Records shown:
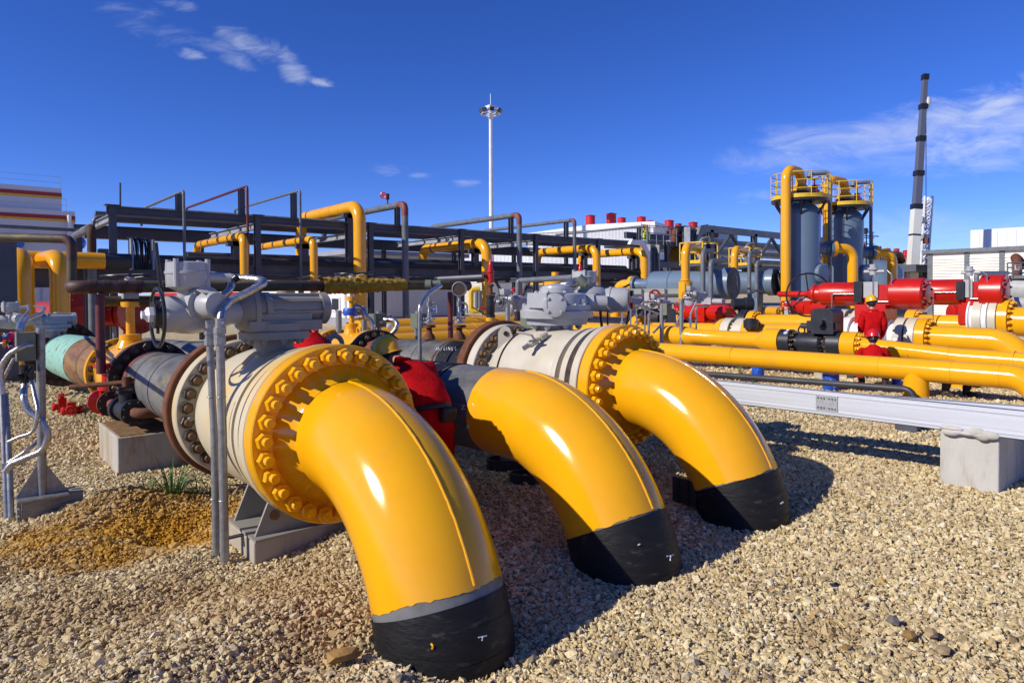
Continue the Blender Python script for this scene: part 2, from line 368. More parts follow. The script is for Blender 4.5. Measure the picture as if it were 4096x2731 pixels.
# rust flanges behind the valves, with the pipes they belong to
def back_spool(label, name, X, zc, y0, y1, r0, r1, mat, bands, rimR=.64):
    T = thing(name, label, 'pipe', (X, (y0+y1)/2, 0))
    z0 = zc
    a = V((X, y0, zc)); 
    MB(M['rust']).lathe(a, YD, [(0, .3), (0, rimR-.01), (.008, rimR), (.12, rimR), (.13, rimR-.01), (.13, r0+.1), (.28, r0+.01), (.3, r0-.01)], 80, cap=False).build('flange', T)
    n = int((y1-y0)/.15); L = y1-y0
    MB(mat).lathe(a+YD*.2, YD, [((L-.2)*i/n, r0+(r1-r0)*min(1, i/n*1.15)) for i in range(n+1)], 64).build('pipe', T)
    for f, w, m, dr in bands:
        rr = r0+(r1-r0)*min(1, f*1.15)
        MB(M[m]).lathe(a+YD*(L*f), YD, [(0, rr-.01), (0, rr+dr), (w, rr+dr), (w, rr-.01)], 64, cap=False).build('band', T)
    return T
ye = Y0+VL+.012
S1 = back_spool('weathered grey tapering pipe piece with rusty flange behind the nearest valve', 'pipe_spool', 2.03, .80, ye, 9.5, .42, .36, M['greycoat'], [(.93, .22, 'primer', .006), (.55, .02, 'rust_dark', .006), (.80, .012, 'rust_dark', .004)])
S3 = back_spool('dark grey coated pipe with scribbled weld mark leading to the farthest cream valve', 'coated_pipe', 5.1, .82, ye+.04, 9.15, RP, RP, M['greycoat'], [(.16, .5, 'blackcoat', .004), (.34, .04, 'rust_dark', .006), (.52, .7, 'greycoat', .007), (.78, .35, 'blackcoat', .004), (.93, .45, 'primer', .006)])
# middle line: bare grey pipe running back under the workers
T = thing('coated_pipe', 'long grey wrapped pipe running back from the middle yellow elbow past the bent-over worker', 'pipe', (3.57, 9, 0))
yb = onX(1150, 829, 3.57).y
MB(M['greycoat']).lathe((3.57, yb-.03, .80), YD, [(.3*i, RP-.004) for i in range(44)], 72).build('pipe', T)
for k, (t, w) in enumerate(((.55, .03), (.62, .22), (.95, .12), (1.2, .3), (1.75, .06), (1.95, .4), (2.7, .5), (3.6, .35), (4.4, .6), (5.6, .5), (7., .9))):
    MB(M['blackcoat']).lathe(V((3.57, yb, .80))+YD*t, YD, [(0, RP-.01), (0, RP+.003), (w, RP+.003), (w, RP-.01)], 64, cap=False).build('wrap_band', T)
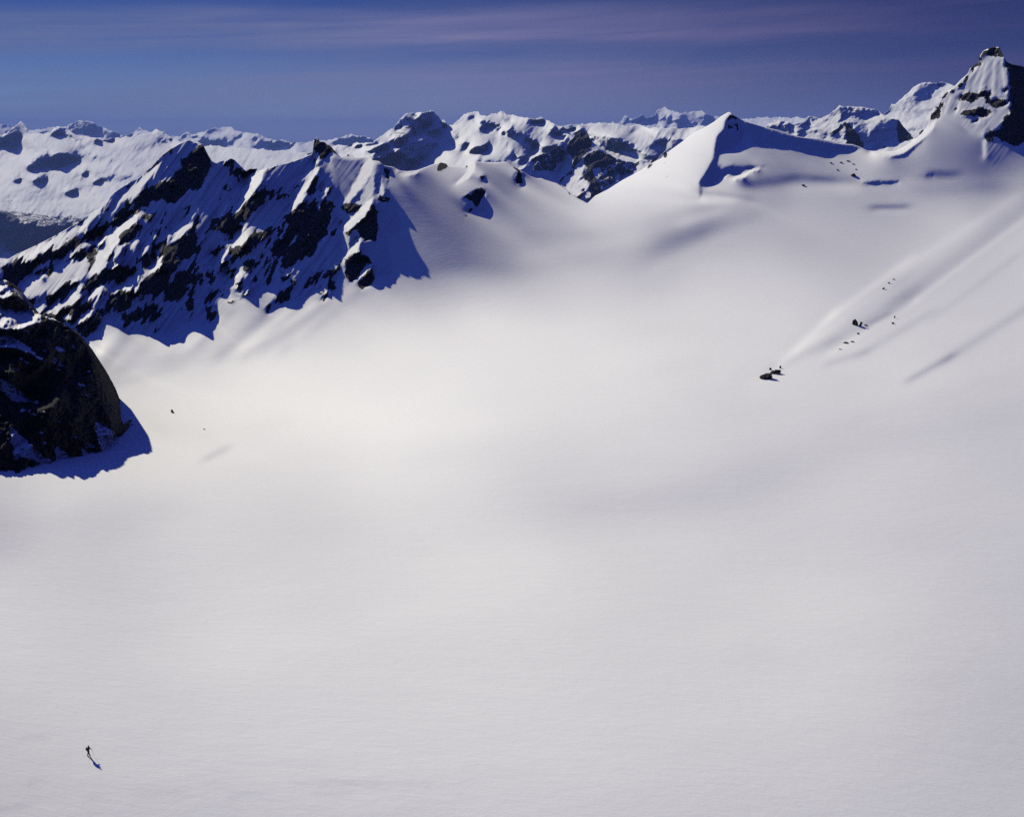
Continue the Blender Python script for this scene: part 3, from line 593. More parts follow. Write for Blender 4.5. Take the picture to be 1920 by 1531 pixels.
# ------------------------------------------------------------ build the near sheet
vis = (F0.Y > SKY0(F0.X)).astype(float); vis *= 1-F0.mask('0:-400 500 40 560 140 640 180 700 200 790 190 840 100 865 0 890 -400 1100', 10)
LN = relax(F0, L0, TB, vis, Nf, G, rock, 0.0020, rho=0.006, lam=3.0)
LN = LN+math.log(136.0/math.exp(F0.samp(LN, np.array([167.]), np.array([1418.]))[0]))     # a grown person is this far away
cols = np.r_[np.arange(-300, -12, 12), np.arange(-12, 1932, 2.0), np.arange(1932, 2221, 12)]
offs = [0.0]
while offs[-1] < 1900: offs.append(offs[-1]+(1.6 if offs[-1] < 16 else 2.2 if offs[-1] < 470 else min(6 if offs[-1] < 1350 else 14, 2.2+(offs[-1]-470)*0.012)))
offs = np.array(offs)
def build_sheet():
    fld = F0
    tp = SKY0(cols); tb = blur(np.repeat(tp[None], 3, 0), 14)[1]; oo = offs[:, None]*((2098-tb)/offs[-1])[None]; py = oo+tb[None]+(tp-tb)[None]*np.exp(-oo/70.)
    px = np.broadcast_to(cols, py.shape); NF = normal_of(LN, fld.X, fld.Y)
    Ls = fld.samp(LN, px, py); P = at(px, py, Ls); rk = fld.samp(rock, px, py)
    hd = rays(px[0], py[0])*np.array([1, 1, 0]); hd /= np.linalg.norm(hd, axis=1, keepdims=True)
    bk_ = []
    for d, dz in ((200, -165), (100, -88), (42, -34), (17, -11), (7, -3), (2.5, -.6)):
        q = P[0]+hd*d; q[:, 2] += dz; bk_.append(q)
    A = np.concatenate([np.array(bk_), P], 0); nb = len(bk_)
    rk = np.concatenate([np.repeat(rk[:1]*0.5, nb, 0), rk], 0)
    pyA = np.concatenate([np.repeat(py[:1], nb, 0), py], 0); pxA = np.broadcast_to(cols, pyA.shape)
    sl = A[:, :1]+np.array([-350., -20, 0]); sr = A[:, -1:]+np.array([350., -20, 0]); A = np.concatenate([sl, A, sr], 1)
    rk = np.concatenate([rk[:, :1]*0, rk, rk[:, -1:]*0], 1); pyA = np.concatenate([pyA[:, :1], pyA, pyA[:, -1:]], 1); pxA = np.concatenate([pxA[:, :1]-50, pxA, pxA[:, -1:]+50], 1)
    dy, dx = np.gradient(A, axis=0), np.gradient(A, axis=1)
    nn = np.cross(dx, dy); nn /= np.linalg.norm(nn, axis=-1, keepdims=True)+1e-9
    if nn[nb+200, 500, 2] < 0: nn = -nn
    nn[nb+1:, 1:-1] = np.stack([fld.samp(NF[..., c], px, py) for c in range(3)], -1)[1:]
    F = strip(A); fx = pxA[:-1, :-1].ravel()+1; fy = 0.5*(pyA[:-1, :-1]+pyA[1:, :-1]).ravel()
    def inside(p):
        r = np.zeros(len(fx), bool)
        for (ax, ay), (bx, by) in zip(p, np.roll(p, -1, 0)):
            if ay == by: continue
            r ^= ((ay > fy) != (by > fy)) & (fx < (bx-ax)*(fy-ay)/(by-ay)+ax)
        return r
    rid = inside(np.concatenate([RIDGE, RIDGE2, poly('2:960 1400 1060 1390 1120 1430 1200 1400 1230 1330 1340 1330 1320 1180 1290 1030 1370 1040 1415 1000 1380 850 1330 760 1310 600 1280 520'), poly('0:715 200 -320 200 -320 660 100 660')]))
    cone = inside(poly('0:1101 383 1140 385 1200 392 1260 385 1315 352 1345 345 1400 300 1480 278 1560 292 1620 280 1620 150 1100 150')) & ~rid
    peak = inside(poly('0:1690 279 1730 262 1745 300 1800 330 1860 325 1905 290 1960 300 2230 420 2230 20 1700 20')) & ~rid & ~cone
    grp = np.zeros(len(fx), int); grp[rid] = 1; grp[cone] = 2; grp[peak] = 3
    V = A.reshape(-1, 3); NN = nn.reshape(-1, 3); RK = rk.ravel(); res = []
    for g, name, m in ((0, 'glacier', M_glacier), (1, 'rocky_ridge', M_near), (2, 'snow_peak', M_near), (3, 'rocky_peak', M_near)):
        f = F[grp == g]; u, inv = np.unique(f, return_inverse=True)
        res.append(mesh_obj(name, V[u], inv.reshape(f.shape), m, RK[u], NN[u], 'structure'))
    return res
glacier, ridge, cone_o, peak_o = build_sheet()
def ground(px, py):
    px = np.atleast_1d(np.asarray(px, float)); py = np.atleast_1d(np.asarray(py, float))
    return at(px, py, F0.samp(LN, px, py))

# ------------------------------------------------------------ mountains behind, each at its own distance
def layer(name, x0, x1, y1, sky_s, Z0, beta0, face, specs=(), rocks='', m=None, h=1.5, ell=45., hs=1.0, relief=0.006, seed=1, amp=0.0, edge_x=None, soft=2.0, cell=26, rw=1.0, zl=None, spur=0.0014, jag=1.4):
    crest0 = curve(sky_s); jx_ = np.arange(x0-5, x1+5, 1.6); jr_ = np.random.default_rng(seed+50)
    jy_ = jag*(0.9*np.interp(jx_, jx_[::5], jr_.standard_normal(len(jx_[::5])))+0.6*jr_.standard_normal(len(jx_)))
    crest = lambda q: crest0(q)+np.interp(q, jx_, jy_); y0 = min(crest(np.arange(x0, x1, 2.0)))-30
    f = Field(x0, x1, y0, y1, h)
    b = nrm(beta0, 0); gx0, gy0 = grad_of(b, f.W); gy0 = np.repeat(gy0[:, :1]*0+gy0.mean(1, keepdims=True), f.X.shape[1], 1)
    Lb = np.log(Z0)+np.cumsum(gy0[::-1], 0)[::-1]*-h
    if zl is not None: Lb = Lb+np.interp(f.X[0], [x0, x1], [0, math.log(zl/Z0)])[None]
    Nq = np.zeros(f.X.shape+(3,)); Gq = np.zeros(f.X.shape)
    g0x, g0y = f.grad(Lb)
    nb = np.broadcast_to(nrm(beta0, face), Nq.shape).copy(); Nq = nb
    for p, b_, f_ in specs: spec(f, Nq, Gq, p, b_, f_, soft, 0.82 if soft > 1.5 else 1.0, jag=1.2)
    fr = fbm(f.X.shape, 5, 3, 0.7, (0.8, 1.8), seed+13, shear=0.4); Nq = np.stack([f.samp(Nq[..., c], f.X+fr*1.6, f.Y-fr*2.6) for c in range(3)], -1)
    bt_ = fbm(f.X.shape, 60/h, 4, 0.5, (1.6, 0.7), seed+17, shear=0.5)                    # broad swells that shade the open snow
    Nq = Nq+(bt_*0.13*(1-0.6*(m is M_peak)))[..., None]*np.array([1., 0, 0])
    Nq /= np.linalg.norm(Nq, axis=-1, keepdims=True)
    kk = 0.0; Sh = S*np.array([1, 1, 0]); Sh = Sh/np.linalg.norm(Sh); It = Nq@S
    for it in range(5):
        n2 = Nq+(kk*Sh if it else 0); n2 /= np.linalg.norm(n2, axis=-1, keepdims=True)
        gx, gy = grad_of(n2, f.W); L = solve(gx.clip(-.012, .012), gy.clip(-.012, .012), Lb, h, ell)
        q = It-normal_of(L, f.X, f.Y)@S; q[(It < 0) & (q > -It-0.03+It) & (q > 0)] = 0
        kk = (kk+0.8*q[..., None]).clip(-1, 1)
    r = fbm(f.X.shape, cell*2, 6, 0.5, (1.8, 0.8), seed, shear=0.7)
    sp = np.abs(fbm(f.X.shape, 17/h, 5, 0.6, (0.8, 1.4), seed+7, shear=0.6))      # spurs and gullies
    L = L+relief*0.55*r+spur*sp
    rk = np.zeros(f.X.shape)
    for p in rocks.split('\n'):
        if p.strip():
            v = rw
            if '*' in p: p, v = p.split('*'); v = float(v)
            rk = np.maximum(rk, f.mask(p, 1.2, 0.9)*v)
    L = L+amp*fbm(f.X.shape, 9, 4, 0.6, (1, 1), seed+3, shear=0.5)*blur(rk, 1)
    cs = np.arange(x0+2, x1-1, 1.6); of = [0.0]; H = y1-y0
    while of[-1] < H: of.append(of[-1]+1.6)
    of = np.array(of); tp = crest(cs); py = tp[None]+of[:, None]*((y1-1-tp)/of[-1])[None]; px = np.broadcast_to(cs, py.shape)
    P = at(px, py, f.samp(L, px, py)); rv = f.samp(rk, px, py)
    hd = rays(px[0], py[0])*np.array([1, 1, 0]); hd /= np.linalg.norm(hd, axis=1, keepdims=True)
    s = Z0/2000.0; bk_ = []
    for d, dz in ((700, -430), (300, -200), (110, -75), (40, -22), (12, -4)):
        q = P[0]+hd*d*s; q[:, 2] += dz*s; bk_.append(q)
    A = np.concatenate([np.array(bk_), P], 0); rv = np.concatenate([np.repeat(rv[:1]*0.6, len(bk_), 0), rv], 0)
    # the foot of the mountain runs on down to the valley floor
    ft = A[-1].copy(); dp = np.maximum(ft[:, 2]+880, 10)[:, None]; ft2 = ft-hd*dp*2.2; ft2[:, 2] = -880
    A = np.concatenate([A, ((ft*2+ft2)/3)[None], ft2[None]], 0); rv = np.concatenate([rv, rv[-1:]*0, rv[-1:]*0], 0)
    eL = A[:, :1].copy(); eR = A[:, -1:].copy(); eL += np.array([-60, 250, -120.])*s; eR += np.array([60, 250, -120.])*s
    A = np.concatenate([eL, A, eR], 1); rv = np.concatenate([rv[:, :1], rv, rv[:, -1:]], 1)
    return mesh_obj(name, A.reshape(-1, 3), strip(A), m, rv.ravel(), None, 'structure'), f, L

SKA1 = '0:-120 244 -60 240 0 232 20 236 50 245 90 240 100 240 125 238 132 232 145 226 170 227 185 236 205 245 230 254 250 250 262 239 270 243 285 250 300 256 335 256 352 248 362 254 385 246 400 240 410 241 422 239 433 238 440 244 455 248 470 250 485 252 500 258 520 262 540 265 560 267 575 268 590 264 605 262 622 262 635 258 650 254 665 252 680 255 700 262 715 264 760 268 830 262'
layer('distant_mountains', -120, 830, 360, SKA1, 21000, 24, 42, [
 ('1:-60 190 60 190 100 250 60 330 -60 340', 42, -25), ('1:500 230 560 190 640 180 700 210 780 250 850 270 920 300 860 330 780 310 700 290 600 290 540 270', 42, -25), ('1:920 310 1050 238 1115 270 1000 300', 40, -20),
 ('1:1360 310 1400 280 1480 310 1560 370 1700 390 1730 350 1640 310 1560 340 1500 310', 42, -20), ('1:1540 270 1620 240 1660 260 1580 275', 42, -20), ('1:1740 290 1820 280 1800 320', 42, -20), ('1:1800 430 1900 410 1900 460 1800 470', 38, -20),
 ('2:0 330 100 310 140 350 80 390 0 370', 42, -22), ('2:280 300 350 300 440 330 480 380 400 410 330 480 280 430', 42, -20), ('2:500 370 640 390 560 410', 40, -20), ('2:180 430 260 430 230 460', 38, -20), ('2:150 290 210 290 220 320 160 330', 38, -20),
 ('2:880 360 960 310 1040 290 1130 310 1210 340 1150 360 1050 330 1000 370', 42, -22), ('0:515 262 560 264 575 272 530 276', 36, -10)],
 '2:0 330 100 310 140 350 80 390 0 370*0.55\n1:500 230 560 190 640 180 700 210 780 250 860 300 600 290*0.5', m=M_far, relief=0.010, seed=21, hs=.5, cell=18)
SKA2 = 'G:300 260 500 240 640 225 700 230 900 215 1040 215 1075 212 1130 150 1170 150 1190 185 1300 135 1340 160 1430 150 1440 100 1500 75 1530 50 1560 75 1620 100 1700 125 1800 100 1900 90|A:400 140 420 165 500 200 560 200 800 225 1000 215 1300 200 1800 230 2100 260'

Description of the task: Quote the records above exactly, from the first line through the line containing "64, cap=False).build('wrap_band', T)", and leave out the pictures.

Result below:
Continue the Blender Python script for this scene: part 2, from line 368. More parts follow. The script is for Blender 4.5. Measure the picture as if it were 4096x2731 pixels.
# rust flanges behind the valves, with the pipes they belong to
def back_spool(label, name, X, zc, y0, y1, r0, r1, mat, bands, rimR=.64):
    T = thing(name, label, 'pipe', (X, (y0+y1)/2, 0))
    z0 = zc
    a = V((X, y0, zc)); 
    MB(M['rust']).lathe(a, YD, [(0, .3), (0, rimR-.01), (.008, rimR), (.12, rimR), (.13, rimR-.01), (.13, r0+.1), (.28, r0+.01), (.3, r0-.01)], 80, cap=False).build('flange', T)
    n = int((y1-y0)/.15); L = y1-y0
    MB(mat).lathe(a+YD*.2, YD, [((L-.2)*i/n, r0+(r1-r0)*min(1, i/n*1.15)) for i in range(n+1)], 64).build('pipe', T)
    for f, w, m, dr in bands:
        rr = r0+(r1-r0)*min(1, f*1.15)
        MB(M[m]).lathe(a+YD*(L*f), YD, [(0, rr-.01), (0, rr+dr), (w, rr+dr), (w, rr-.01)], 64, cap=False).build('band', T)
    return T
ye = Y0+VL+.012
S1 = back_spool('weathered grey tapering pipe piece with rusty flange behind the nearest valve', 'pipe_spool', 2.03, .80, ye, 9.5, .42, .36, M['greycoat'], [(.93, .22, 'primer', .006), (.55, .02, 'rust_dark', .006), (.80, .012, 'rust_dark', .004)])
S3 = back_spool('dark grey coated pipe with scribbled weld mark leading to the farthest cream valve', 'coated_pipe', 5.1, .82, ye+.04, 9.15, RP, RP, M['greycoat'], [(.16, .5, 'blackcoat', .004), (.34, .04, 'rust_dark', .006), (.52, .7, 'greycoat', .007), (.78, .35, 'blackcoat', .004), (.93, .45, 'primer', .006)])
# middle line: bare grey pipe running back under the workers
T = thing('coated_pipe', 'long grey wrapped pipe running back from the middle yellow elbow past the bent-over worker', 'pipe', (3.57, 9, 0))
yb = onX(1150, 829, 3.57).y
MB(M['greycoat']).lathe((3.57, yb-.03, .80), YD, [(.3*i, RP-.004) for i in range(44)], 72).build('pipe', T)
for k, (t, w) in enumerate(((.55, .03), (.62, .22), (.95, .12), (1.2, .3), (1.75, .06), (1.95, .4), (2.7, .5), (3.6, .35), (4.4, .6), (5.6, .5), (7., .9))):
    MB(M['blackcoat']).lathe(V((3.57, yb, .80))+YD*t, YD, [(0, RP-.01), (0, RP+.003), (w, RP+.003), (w, RP-.01)], 64, cap=False).build('wrap_band', T)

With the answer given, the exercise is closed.